# [WHAT THE TASK ASKS]
Transcribe only the lines from the line with "Continue the Blender" through the line with "mb.build('badge', [M['steel_h'], M['print']], dr)", exactly, counting both of those lines as part of the stretch.

# [GIVEN DATA]

= = = = =

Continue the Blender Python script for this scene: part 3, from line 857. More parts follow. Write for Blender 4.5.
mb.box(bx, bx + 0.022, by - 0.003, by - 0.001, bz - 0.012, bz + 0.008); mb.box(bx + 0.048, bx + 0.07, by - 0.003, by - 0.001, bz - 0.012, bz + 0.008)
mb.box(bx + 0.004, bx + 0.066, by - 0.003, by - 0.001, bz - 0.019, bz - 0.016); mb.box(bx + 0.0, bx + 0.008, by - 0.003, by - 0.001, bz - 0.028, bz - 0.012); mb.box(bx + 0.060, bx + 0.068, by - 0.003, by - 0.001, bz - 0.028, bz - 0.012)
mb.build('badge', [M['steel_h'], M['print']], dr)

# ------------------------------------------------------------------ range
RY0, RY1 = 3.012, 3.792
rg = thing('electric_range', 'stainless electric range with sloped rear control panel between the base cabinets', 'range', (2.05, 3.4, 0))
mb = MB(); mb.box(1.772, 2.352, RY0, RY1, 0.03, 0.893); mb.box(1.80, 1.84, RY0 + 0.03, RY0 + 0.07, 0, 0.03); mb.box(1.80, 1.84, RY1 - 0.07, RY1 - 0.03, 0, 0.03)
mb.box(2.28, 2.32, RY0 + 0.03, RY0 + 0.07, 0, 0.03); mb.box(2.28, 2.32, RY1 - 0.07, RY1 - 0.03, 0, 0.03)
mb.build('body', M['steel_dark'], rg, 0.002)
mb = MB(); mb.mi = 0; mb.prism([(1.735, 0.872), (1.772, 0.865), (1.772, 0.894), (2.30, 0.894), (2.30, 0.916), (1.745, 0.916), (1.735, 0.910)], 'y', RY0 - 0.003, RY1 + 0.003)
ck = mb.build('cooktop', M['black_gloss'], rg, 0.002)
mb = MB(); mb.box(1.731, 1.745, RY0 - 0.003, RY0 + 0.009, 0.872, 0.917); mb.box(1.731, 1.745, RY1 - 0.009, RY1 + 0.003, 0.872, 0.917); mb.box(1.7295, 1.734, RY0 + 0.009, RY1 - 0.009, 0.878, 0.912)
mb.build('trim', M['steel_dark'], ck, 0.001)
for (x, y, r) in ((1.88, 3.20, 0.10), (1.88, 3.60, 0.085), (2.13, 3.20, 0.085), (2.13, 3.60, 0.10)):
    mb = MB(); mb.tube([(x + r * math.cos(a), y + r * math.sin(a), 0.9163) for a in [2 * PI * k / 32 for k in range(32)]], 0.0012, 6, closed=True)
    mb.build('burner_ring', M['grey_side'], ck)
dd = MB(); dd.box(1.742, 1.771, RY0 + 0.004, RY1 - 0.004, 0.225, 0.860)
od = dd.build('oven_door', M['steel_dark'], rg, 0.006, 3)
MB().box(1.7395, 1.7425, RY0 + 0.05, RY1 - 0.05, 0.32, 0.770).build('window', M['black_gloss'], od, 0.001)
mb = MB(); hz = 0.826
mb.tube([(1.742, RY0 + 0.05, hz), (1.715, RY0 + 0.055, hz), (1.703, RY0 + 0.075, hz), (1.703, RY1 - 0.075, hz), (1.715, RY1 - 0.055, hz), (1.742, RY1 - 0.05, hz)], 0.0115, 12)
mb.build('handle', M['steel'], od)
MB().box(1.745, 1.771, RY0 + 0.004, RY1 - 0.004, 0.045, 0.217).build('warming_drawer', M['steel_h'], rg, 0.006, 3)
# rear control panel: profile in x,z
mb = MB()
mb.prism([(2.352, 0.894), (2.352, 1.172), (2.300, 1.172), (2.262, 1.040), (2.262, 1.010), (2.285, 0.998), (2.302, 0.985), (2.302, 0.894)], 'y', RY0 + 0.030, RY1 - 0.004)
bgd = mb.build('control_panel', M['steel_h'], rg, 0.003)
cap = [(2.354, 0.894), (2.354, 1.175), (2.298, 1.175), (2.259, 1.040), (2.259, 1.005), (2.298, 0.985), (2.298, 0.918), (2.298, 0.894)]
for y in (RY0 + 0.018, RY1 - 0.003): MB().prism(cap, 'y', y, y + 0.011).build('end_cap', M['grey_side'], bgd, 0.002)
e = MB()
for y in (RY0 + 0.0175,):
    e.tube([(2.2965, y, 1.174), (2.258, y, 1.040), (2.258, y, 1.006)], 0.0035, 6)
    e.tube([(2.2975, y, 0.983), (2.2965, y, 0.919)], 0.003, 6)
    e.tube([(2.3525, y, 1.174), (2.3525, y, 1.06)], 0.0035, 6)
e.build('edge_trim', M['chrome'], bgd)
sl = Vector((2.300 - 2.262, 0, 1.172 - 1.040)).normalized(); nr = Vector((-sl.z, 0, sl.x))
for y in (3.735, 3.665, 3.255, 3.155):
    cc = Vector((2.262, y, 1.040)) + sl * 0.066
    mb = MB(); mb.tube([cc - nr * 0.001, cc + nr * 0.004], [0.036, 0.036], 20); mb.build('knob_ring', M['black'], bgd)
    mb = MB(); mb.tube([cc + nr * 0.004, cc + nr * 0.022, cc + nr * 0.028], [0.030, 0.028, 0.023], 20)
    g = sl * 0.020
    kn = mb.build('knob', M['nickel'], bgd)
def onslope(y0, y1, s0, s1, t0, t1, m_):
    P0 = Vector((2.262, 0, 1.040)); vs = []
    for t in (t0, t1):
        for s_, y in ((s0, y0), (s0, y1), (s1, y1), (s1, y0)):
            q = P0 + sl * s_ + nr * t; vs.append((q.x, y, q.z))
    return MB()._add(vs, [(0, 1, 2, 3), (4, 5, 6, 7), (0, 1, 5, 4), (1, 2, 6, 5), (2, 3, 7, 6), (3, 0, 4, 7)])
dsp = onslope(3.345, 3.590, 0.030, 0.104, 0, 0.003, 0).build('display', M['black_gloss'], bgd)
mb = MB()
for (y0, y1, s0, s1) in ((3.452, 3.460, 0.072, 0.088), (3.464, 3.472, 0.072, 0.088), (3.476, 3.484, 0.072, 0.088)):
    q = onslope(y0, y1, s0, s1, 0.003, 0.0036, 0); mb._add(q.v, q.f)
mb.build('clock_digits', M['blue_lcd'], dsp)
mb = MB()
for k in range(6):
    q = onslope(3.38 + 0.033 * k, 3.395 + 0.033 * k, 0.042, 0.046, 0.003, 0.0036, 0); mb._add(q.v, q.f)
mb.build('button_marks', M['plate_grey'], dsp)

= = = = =

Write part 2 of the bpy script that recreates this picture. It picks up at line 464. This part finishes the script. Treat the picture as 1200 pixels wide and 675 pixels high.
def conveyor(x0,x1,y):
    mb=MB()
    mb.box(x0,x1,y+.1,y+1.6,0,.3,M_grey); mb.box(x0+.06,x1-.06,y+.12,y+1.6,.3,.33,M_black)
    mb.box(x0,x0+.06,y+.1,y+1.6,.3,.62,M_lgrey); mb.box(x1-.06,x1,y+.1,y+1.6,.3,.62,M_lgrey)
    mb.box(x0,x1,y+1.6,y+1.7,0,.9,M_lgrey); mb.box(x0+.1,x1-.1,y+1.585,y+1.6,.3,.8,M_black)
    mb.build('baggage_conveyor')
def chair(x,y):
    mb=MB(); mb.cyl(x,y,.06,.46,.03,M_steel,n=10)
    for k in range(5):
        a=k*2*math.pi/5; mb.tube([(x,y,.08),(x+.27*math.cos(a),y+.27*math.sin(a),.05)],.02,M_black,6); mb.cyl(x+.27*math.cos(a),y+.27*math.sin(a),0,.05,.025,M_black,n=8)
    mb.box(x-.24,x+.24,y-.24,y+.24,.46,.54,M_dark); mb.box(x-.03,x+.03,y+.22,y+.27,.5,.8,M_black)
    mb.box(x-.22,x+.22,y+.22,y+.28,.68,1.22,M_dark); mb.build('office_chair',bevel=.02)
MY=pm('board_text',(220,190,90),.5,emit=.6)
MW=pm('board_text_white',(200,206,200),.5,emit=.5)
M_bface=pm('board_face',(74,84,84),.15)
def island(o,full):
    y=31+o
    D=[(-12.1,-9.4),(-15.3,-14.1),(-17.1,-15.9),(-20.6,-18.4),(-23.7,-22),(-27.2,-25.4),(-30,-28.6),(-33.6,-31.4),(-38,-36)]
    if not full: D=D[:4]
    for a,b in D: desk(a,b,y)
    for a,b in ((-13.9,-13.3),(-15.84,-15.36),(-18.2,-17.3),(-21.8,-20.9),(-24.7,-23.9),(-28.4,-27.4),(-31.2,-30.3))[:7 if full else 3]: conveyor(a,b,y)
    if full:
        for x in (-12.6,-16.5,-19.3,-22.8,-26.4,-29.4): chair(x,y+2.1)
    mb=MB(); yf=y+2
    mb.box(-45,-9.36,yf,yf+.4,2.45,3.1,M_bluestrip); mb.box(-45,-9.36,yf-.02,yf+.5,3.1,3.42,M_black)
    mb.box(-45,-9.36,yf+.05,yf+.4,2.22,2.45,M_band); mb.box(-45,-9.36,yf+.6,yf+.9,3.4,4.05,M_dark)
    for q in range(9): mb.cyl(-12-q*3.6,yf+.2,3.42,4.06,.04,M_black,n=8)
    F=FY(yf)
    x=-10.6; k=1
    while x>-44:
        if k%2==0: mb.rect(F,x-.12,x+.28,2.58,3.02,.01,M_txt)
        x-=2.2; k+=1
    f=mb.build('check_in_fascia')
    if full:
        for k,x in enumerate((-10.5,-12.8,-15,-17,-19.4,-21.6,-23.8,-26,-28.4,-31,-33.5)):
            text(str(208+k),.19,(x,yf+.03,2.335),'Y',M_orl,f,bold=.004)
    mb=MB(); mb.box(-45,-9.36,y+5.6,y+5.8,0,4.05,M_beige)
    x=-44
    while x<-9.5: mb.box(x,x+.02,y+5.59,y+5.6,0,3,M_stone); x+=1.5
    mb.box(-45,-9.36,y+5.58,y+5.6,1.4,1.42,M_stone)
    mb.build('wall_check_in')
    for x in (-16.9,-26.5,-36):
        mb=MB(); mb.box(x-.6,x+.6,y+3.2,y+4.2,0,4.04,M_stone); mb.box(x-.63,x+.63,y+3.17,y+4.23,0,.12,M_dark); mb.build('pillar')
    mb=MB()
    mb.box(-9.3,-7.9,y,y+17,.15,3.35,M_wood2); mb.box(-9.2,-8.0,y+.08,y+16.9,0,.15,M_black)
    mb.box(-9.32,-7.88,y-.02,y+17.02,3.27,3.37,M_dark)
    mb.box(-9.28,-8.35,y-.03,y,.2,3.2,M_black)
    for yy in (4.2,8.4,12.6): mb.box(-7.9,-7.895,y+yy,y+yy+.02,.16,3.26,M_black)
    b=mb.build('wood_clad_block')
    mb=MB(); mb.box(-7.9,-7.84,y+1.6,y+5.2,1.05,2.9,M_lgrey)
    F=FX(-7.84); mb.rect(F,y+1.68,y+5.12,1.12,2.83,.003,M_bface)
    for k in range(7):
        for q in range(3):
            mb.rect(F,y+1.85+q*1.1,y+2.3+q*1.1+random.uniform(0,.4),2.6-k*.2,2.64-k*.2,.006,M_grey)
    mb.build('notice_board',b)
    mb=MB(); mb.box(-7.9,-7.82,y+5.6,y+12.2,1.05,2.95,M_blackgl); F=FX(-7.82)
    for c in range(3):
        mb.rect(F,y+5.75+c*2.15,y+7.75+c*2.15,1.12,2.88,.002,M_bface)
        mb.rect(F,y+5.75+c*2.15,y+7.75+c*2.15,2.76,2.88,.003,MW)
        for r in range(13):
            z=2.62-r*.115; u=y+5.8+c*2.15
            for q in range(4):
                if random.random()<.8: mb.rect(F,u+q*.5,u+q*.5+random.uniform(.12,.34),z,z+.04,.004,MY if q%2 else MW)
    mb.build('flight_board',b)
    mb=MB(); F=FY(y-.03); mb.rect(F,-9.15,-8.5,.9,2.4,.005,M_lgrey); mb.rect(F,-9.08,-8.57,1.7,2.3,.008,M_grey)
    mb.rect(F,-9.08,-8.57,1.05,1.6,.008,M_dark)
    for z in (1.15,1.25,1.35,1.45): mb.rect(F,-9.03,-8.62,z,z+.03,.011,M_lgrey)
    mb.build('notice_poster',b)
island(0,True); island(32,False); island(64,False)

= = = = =

# [RESPONSE TO THE TASK]
Continue the Blender Python script for this scene: part 3, from line 857. More parts follow. Write for Blender 4.5.
mb.box(bx, bx + 0.022, by - 0.003, by - 0.001, bz - 0.012, bz + 0.008); mb.box(bx + 0.048, bx + 0.07, by - 0.003, by - 0.001, bz - 0.012, bz + 0.008)
mb.box(bx + 0.004, bx + 0.066, by - 0.003, by - 0.001, bz - 0.019, bz - 0.016); mb.box(bx + 0.0, bx + 0.008, by - 0.003, by - 0.001, bz - 0.028, bz - 0.012); mb.box(bx + 0.060, bx + 0.068, by - 0.003, by - 0.001, bz - 0.028, bz - 0.012)
mb.build('badge', [M['steel_h'], M['print']], dr)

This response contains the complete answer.